• [TO BE DONE]
Take each line that has the word "Measure" and return it.

>> Begin

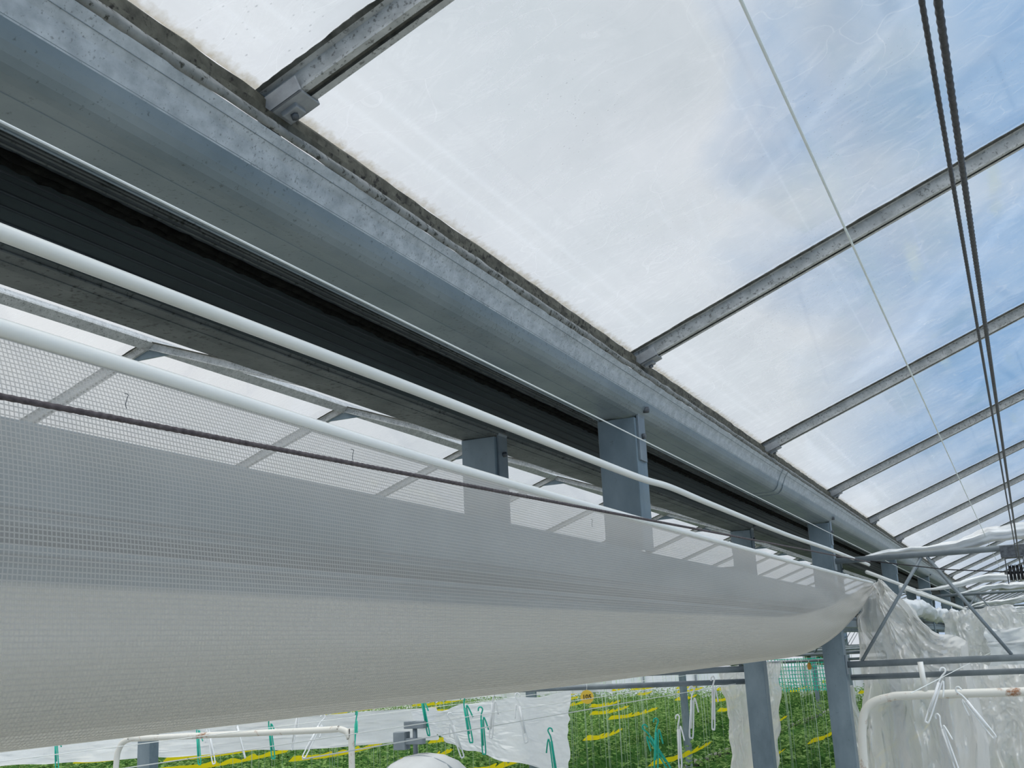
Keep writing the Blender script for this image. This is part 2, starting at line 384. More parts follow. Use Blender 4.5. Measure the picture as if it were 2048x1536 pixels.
tag(pane,"dirty rain-streaked glass pane of the greenhouse roof","glass pane","glass panes of the roof")
for y in BY[1:-1]: dup(pane,(ev[0],y,ev[1]+H+.002),(0,-SL,0))
RX=-.90+RUN; RZ=.81+RUN*.395
NX=-1.50
def slope2(ex,dirx,off=0.,rise=.395):
    sl=math.atan(rise/1.); sc=(RUN/math.cos(sl)/LEN,1,1)
    for y in BY:
        dup(bar,(ex,y+off,.81+H),(0,-sl,0 if dirx>0 else math.pi),sc)
    for y in BY[:-1]:
        dup(pane,(ex,(y if dirx>0 else y+PITCH)+off,.812+H),(0,-sl,0 if dirx>0 else math.pi),sc)
slope2(RX+RUN,-1)
NR=.350
slope2(NX,-1,1.02-PITCH,NR)
slope2(-5.70,1,1.02-PITCH,NR)
def ridgebeam(x,z,label,off=None):
    root=empty("ridge_beam",(x,-2.2,z+H)); tag(root,label,"beam")
    v,f=extr_data([(-.04,-.02),(0,-.05),(.04,-.02),(.025,.01),(0,.02),(-.025,.01)],0,YEND+2.2,1,True)
    mk("beam_body",v,f,M['bar'],(0,0,0),root)
    if off is not None:
        for y in BY:
            g=mk("gusset_plate",[(-.20,y+off+2.2,-.085),(.20,y+off+2.2,-.085),(.05,y+off+2.2,-.035),(-.05,y+off+2.2,-.035)],[(0,1,2,3)],M['post'],(0,0,0),root); solid(g,.012)
ridgebeam(RX,RZ,"grey aluminium ridge beam of the glass roof"); ridgebeam(-3.6,.81+2.1*NR,"grey aluminium ridge beam of the neighbouring roof",1.02-PITCH)
for gx in (3.33,-5.73):
    root=empty("gutter",(gx,-2.2,.645+H)); tag(root,"grey aluminium rain gutter between two roof bays","gutter")
    v,f=extr_data([(-.10,.15),(-.06,.02),(-.04,0),(.04,0),(.06,.02),(.10,.15)],0,YEND+2.2,1)
    solid(mk("channel",v,f,M['gut'],(0,0,0),root),.004)
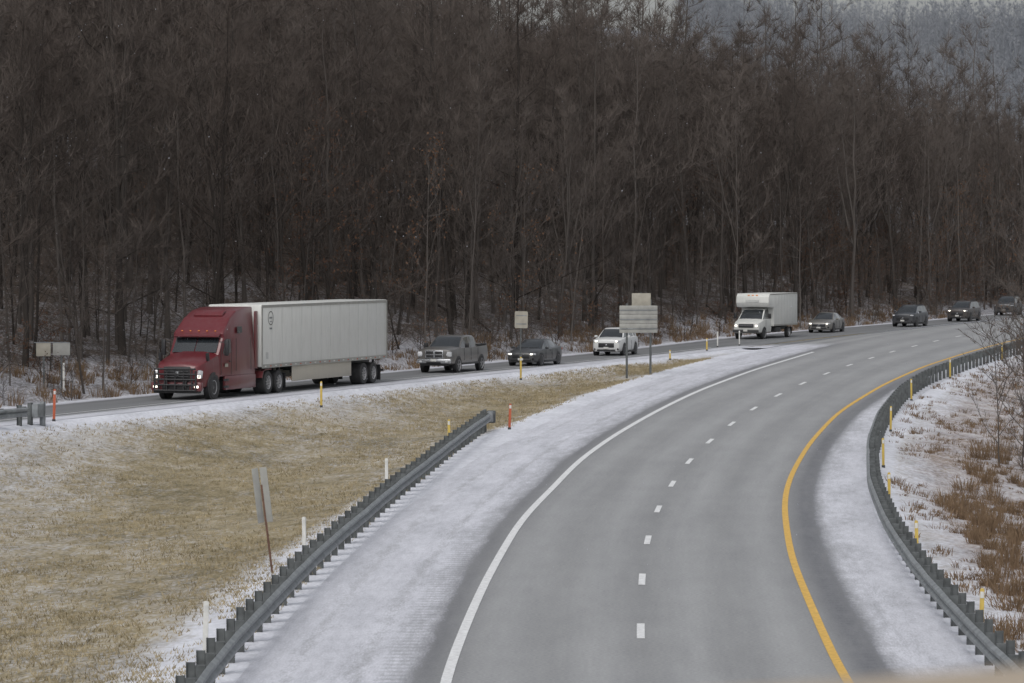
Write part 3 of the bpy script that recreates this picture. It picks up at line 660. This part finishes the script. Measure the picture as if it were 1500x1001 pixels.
# ------------------------------------------------------------ trees
def tubeadd(V,F,mi,pts,rad,n,m):
    b=len(V)
    for i,p in enumerate(pts):
        d=(pts[min(i+1,len(pts)-1)]-pts[max(i-1,0)]).normalized(); a=d.orthogonal().normalized(); c=d.cross(a)
        for k in range(n):
            t=2*math.pi*k/n; V.append(p+(a*math.cos(t)+c*math.sin(t))*rad[i])
    for i in range(len(pts)-1):
        for k in range(n):
            F.append((b+i*n+k,b+i*n+(k+1)%n,b+(i+1)*n+(k+1)%n,b+(i+1)*n+k)); mi.append(m)
def twig(V,F,mi,p,d,L,r,rnd):
    b=len(V); a=d.orthogonal().normalized(); c=d.cross(a)
    V.append(p+a*r);V.append(p-a*r*.5+c*r*.87);V.append(p-a*r*.5-c*r*.87);V.append(p+d*L+Vector((0,0,rnd.uniform(0,.15)*L)))
    F.extend([(b,b+1,b+3),(b+1,b+2,b+3),(b+2,b,b+3)]); mi.extend([1,1,1])
def gentree(name,seed,H,r0,nb,start,ns,nt,leaves=0,spread=.30,tw=.013,fork=0,bend=.1,lsz=.07):
    rnd=random.Random(seed); V=[];F=[];mi=[];LV=[]
    def leader(p0,dx,dy,Hh,r0,nb,start,n=9):
        pts=[];rad=[];x=p0.x;y=p0.y
        for i in range(n+1):
            t=i/n; pts.append(Vector((x,y,p0.z+(Hh*t-.3 if (i==0 and p0.z<.1) else Hh*t)))); rad.append(r0*(1-.9*t**.95)*(1.35 if (i==0 and p0.z<.1) else 1))
            x+=dx*Hh/n+rnd.uniform(-bend,bend)*Hh/16; y+=dy*Hh/n+rnd.uniform(-bend,bend)*Hh/16; dx*=.93; dy*=.93
        tubeadd(V,F,mi,pts,rad,6,0)
        def at(t):
            f=t*n;i=min(int(f),n-1); return pts[i].lerp(pts[i+1],f-i)
        for b in range(nb):
            t=start+(1-start)*((b+rnd.random())/nb)
            if rnd.random()<.14: t=rnd.uniform(start*.4,start)
            az=rnd.uniform(0,2*math.pi); el=math.radians(rnd.uniform(8,64))
            L=H*spread*(1.12-t)*rnd.uniform(.6,1.4)*(Hh/H)**.5+.6
            d=Vector((math.cos(az)*math.cos(el),math.sin(az)*math.cos(el),math.sin(el))); p=at(t); bp=[p];q=p.copy();dd=d.copy()
            for k in range(4):
                dd=(dd+Vector((rnd.uniform(-.36,.36),rnd.uniform(-.36,.36),rnd.uniform(-.1,.30)))).normalized(); q=q+dd*L/4; bp.append(q.copy())
            rb=max(.018,r0*(1-t*.75)*.30)
            tubeadd(V,F,mi,bp,[rb,rb*.75,rb*.5,rb*.33,rb*.12],4,0)
            for s in range(ns):
                f=rnd.uniform(.2,1)*4;i=min(int(f),3); sp=bp[i].lerp(bp[i+1],f-i); base=(bp[i+1]-bp[i]).normalized()
                sd=(base+Vector((rnd.uniform(-.9,.9),rnd.uniform(-.9,.9),rnd.uniform(-.4,.8)))).normalized(); SLn=L*rnd.uniform(.22,.48)
                mid=sp+sd*SLn*.5; ed=(sd+Vector((rnd.uniform(-.35,.35),rnd.uniform(-.35,.35),rnd.uniform(-.1,.4)))).normalized(); end=mid+ed*SLn*.5
                tubeadd(V,F,mi,[sp,mid,end],[rb*.38,rb*.26,.008],3,1)
                for w in range(nt):
                    g=rnd.uniform(.1,1); tp=sp.lerp(mid,g*2) if g<.5 else mid.lerp(end,g*2-1)
                    td=(ed+Vector((rnd.uniform(-1.1,1.1),rnd.uniform(-1.1,1.1),rnd.uniform(-.6,1)))).normalized()
                    tl=rnd.uniform(.4,1.2)*H/22+.1
                    twig(V,F,mi,tp,td,tl,tw,rnd)
                    for q_ in range(int(leaves)+(1 if rnd.random()<leaves%1 else 0)): LV.append(tp+td*tl*rnd.uniform(.1,1))
        return at
    at=leader(Vector((0,0,0)),rnd.uniform(-.08,.08),rnd.uniform(-.08,.08),H,r0,nb,start)
    for k in range(fork):
        t=rnd.uniform(.28,.5); a=rnd.uniform(0,6.28); sp_=rnd.uniform(.18,.36)
        leader(at(t),math.cos(a)*sp_,math.sin(a)*sp_,H*(1-t)*rnd.uniform(.75,.95),r0*.55,int(nb*.55),.25,6)
    for p in LV:
        b=len(V); a=Vector((rnd.uniform(-1,1),rnd.uniform(-1,1),rnd.uniform(-1,1))).normalized()*lsz; c=a.orthogonal().normalized()*lsz*.7
        V.extend([p-a,p+c,p+a,p-c]); F.append((b,b+1,b+2,b+3)); mi.append(2)
    fl=np.array([i for f in F for i in f],dtype=np.int32); ft=np.array([len(f) for f in F],dtype=np.int32)
    return dict(V=np.array([tuple(v) for v in V],dtype=np.float32),L=fl,T=ft,M=np.array(mi,dtype=np.int32))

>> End

• [ANSWER TO THE EXERCISE]
Keep writing the Blender script for this image. This is part 2, starting at line 384. More parts follow. Use Blender 4.5. Measure the picture as if it were 2048x1536 pixels.
Write part 3 of the bpy script that recreates this picture. It picks up at line 660. This part finishes the script. Measure the picture as if it were 1500x1001 pixels.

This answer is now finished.